#### [What you are asked to do]
Start at the line containing "Keep writing the" and stop at the line containing "for k in range(1, 28): dup(q, PT"; copy those lines exactly, both ends included, and no others.

#### [Extracted information]
--- begin ---

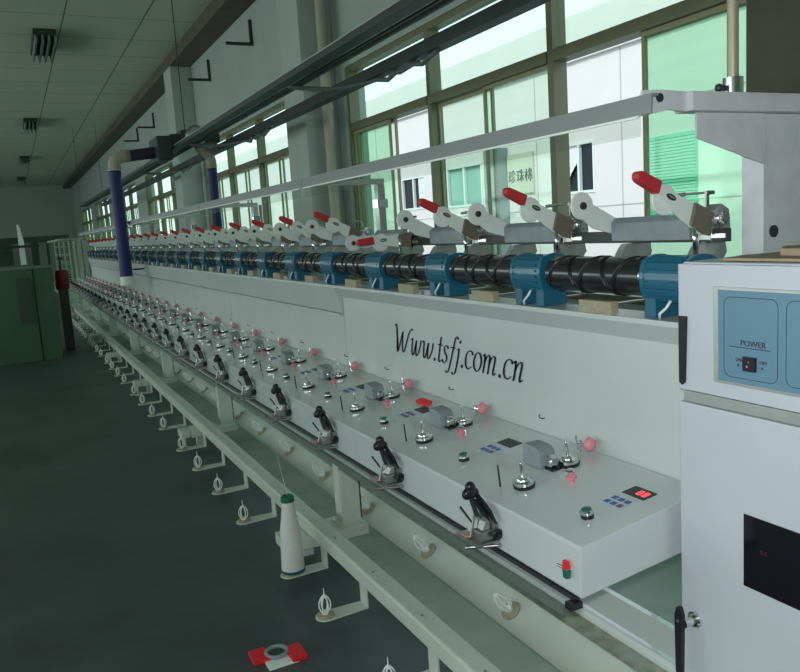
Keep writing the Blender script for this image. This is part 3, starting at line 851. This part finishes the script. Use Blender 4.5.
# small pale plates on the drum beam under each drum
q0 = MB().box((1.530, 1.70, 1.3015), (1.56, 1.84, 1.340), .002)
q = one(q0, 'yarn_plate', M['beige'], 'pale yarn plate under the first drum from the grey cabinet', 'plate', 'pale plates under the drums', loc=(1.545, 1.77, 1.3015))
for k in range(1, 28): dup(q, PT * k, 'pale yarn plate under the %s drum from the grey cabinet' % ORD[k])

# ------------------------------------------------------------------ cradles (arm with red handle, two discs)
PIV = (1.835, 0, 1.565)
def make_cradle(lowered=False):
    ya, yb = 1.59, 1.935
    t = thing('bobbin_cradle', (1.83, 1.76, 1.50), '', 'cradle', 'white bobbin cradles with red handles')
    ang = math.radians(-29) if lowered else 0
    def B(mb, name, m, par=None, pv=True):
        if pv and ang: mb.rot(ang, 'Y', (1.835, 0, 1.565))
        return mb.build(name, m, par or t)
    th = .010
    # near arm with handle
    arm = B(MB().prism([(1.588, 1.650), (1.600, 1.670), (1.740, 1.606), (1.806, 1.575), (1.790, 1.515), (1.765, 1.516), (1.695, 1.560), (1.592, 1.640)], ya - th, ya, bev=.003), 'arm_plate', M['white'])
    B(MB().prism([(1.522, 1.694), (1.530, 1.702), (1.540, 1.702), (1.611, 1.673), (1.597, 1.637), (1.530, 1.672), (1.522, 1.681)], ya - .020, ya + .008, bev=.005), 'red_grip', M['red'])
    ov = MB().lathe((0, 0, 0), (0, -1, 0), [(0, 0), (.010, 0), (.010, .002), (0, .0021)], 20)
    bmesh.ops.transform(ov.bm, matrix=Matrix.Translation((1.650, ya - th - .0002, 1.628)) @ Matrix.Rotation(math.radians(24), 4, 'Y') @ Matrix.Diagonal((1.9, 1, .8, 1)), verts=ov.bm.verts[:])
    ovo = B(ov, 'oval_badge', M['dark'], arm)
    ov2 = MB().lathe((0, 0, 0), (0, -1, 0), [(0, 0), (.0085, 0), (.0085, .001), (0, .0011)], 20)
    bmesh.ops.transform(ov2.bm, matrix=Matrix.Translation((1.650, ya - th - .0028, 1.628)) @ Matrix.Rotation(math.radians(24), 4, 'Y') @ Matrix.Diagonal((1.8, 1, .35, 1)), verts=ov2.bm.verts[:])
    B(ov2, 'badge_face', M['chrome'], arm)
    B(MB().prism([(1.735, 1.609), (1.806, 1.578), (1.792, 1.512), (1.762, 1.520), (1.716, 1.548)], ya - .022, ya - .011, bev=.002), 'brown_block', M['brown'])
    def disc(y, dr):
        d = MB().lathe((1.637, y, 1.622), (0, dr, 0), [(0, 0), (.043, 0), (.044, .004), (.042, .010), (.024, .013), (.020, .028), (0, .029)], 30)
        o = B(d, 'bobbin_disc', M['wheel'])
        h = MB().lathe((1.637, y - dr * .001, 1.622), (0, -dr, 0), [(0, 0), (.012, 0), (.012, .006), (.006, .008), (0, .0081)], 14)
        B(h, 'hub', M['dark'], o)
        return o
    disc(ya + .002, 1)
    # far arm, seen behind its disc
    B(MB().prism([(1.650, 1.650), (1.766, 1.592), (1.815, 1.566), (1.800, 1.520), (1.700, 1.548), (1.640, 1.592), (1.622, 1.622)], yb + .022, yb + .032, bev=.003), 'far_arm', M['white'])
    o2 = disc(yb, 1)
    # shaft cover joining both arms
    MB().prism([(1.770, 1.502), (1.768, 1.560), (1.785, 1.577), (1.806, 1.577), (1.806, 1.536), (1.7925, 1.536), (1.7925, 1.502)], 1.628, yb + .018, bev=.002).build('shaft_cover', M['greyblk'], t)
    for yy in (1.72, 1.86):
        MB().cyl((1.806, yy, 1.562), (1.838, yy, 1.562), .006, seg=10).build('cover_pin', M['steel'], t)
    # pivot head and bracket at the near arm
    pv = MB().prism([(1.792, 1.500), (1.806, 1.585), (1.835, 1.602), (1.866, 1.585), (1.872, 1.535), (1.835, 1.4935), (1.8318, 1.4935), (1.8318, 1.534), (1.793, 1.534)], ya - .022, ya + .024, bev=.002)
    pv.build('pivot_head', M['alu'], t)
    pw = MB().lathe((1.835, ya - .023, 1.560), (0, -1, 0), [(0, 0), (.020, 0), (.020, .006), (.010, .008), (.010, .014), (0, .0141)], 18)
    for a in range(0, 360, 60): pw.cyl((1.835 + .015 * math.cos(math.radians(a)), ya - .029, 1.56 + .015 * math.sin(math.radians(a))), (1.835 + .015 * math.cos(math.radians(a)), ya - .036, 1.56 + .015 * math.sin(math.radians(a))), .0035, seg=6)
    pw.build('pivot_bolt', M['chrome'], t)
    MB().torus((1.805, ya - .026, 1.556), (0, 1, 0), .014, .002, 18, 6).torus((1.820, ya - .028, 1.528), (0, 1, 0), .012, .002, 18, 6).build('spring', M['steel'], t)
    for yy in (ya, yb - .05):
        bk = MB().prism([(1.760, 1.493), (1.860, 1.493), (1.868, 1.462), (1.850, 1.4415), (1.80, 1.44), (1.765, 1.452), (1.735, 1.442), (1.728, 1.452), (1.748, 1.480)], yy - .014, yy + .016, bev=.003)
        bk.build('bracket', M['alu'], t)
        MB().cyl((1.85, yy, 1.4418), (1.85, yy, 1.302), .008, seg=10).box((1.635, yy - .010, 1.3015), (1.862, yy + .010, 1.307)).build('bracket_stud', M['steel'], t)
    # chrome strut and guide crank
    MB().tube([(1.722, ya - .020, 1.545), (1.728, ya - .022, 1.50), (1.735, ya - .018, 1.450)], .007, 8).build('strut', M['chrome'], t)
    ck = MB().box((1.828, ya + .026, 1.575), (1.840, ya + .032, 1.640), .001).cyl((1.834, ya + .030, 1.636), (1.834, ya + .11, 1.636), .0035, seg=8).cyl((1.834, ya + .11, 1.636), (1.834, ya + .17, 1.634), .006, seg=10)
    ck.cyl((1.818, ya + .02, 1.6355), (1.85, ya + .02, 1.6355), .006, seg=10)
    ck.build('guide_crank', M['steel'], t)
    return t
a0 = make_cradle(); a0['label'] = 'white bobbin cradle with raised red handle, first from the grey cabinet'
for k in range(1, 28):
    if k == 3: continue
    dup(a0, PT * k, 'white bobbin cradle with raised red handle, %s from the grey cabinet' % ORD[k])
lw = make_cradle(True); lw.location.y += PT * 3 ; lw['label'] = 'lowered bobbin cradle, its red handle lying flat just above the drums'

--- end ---
--- begin ---

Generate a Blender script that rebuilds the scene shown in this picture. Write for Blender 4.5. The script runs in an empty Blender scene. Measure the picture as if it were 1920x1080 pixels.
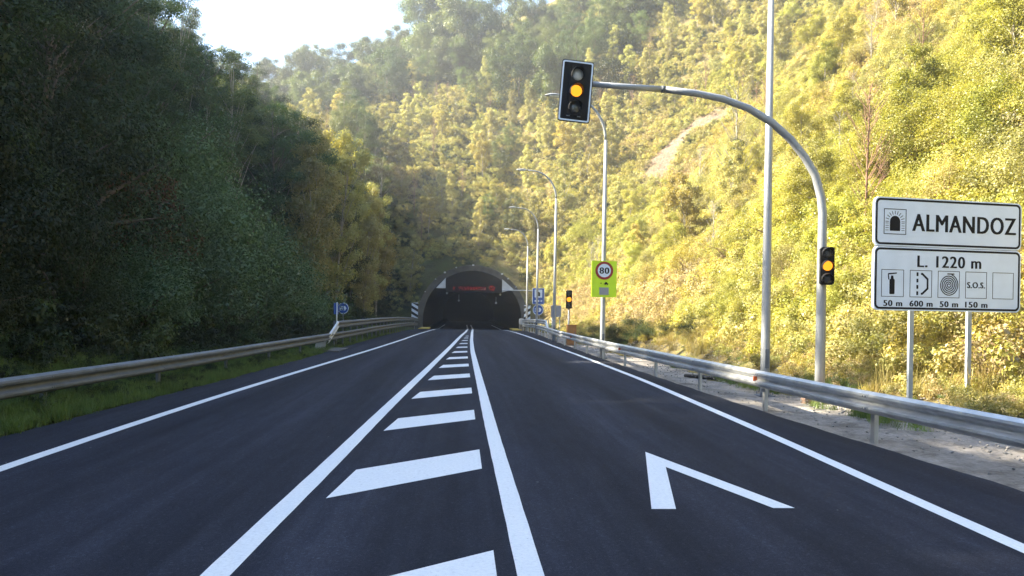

--- end ---

#### [Response to the exercise]
Keep writing the Blender script for this image. This is part 3, starting at line 851. This part finishes the script. Use Blender 4.5.
# small pale plates on the drum beam under each drum
q0 = MB().box((1.530, 1.70, 1.3015), (1.56, 1.84, 1.340), .002)
q = one(q0, 'yarn_plate', M['beige'], 'pale yarn plate under the first drum from the grey cabinet', 'plate', 'pale plates under the drums', loc=(1.545, 1.77, 1.3015))
for k in range(1, 28): dup(q, PT * k, 'pale yarn plate under the %s drum from the grey cabinet' % ORD[k])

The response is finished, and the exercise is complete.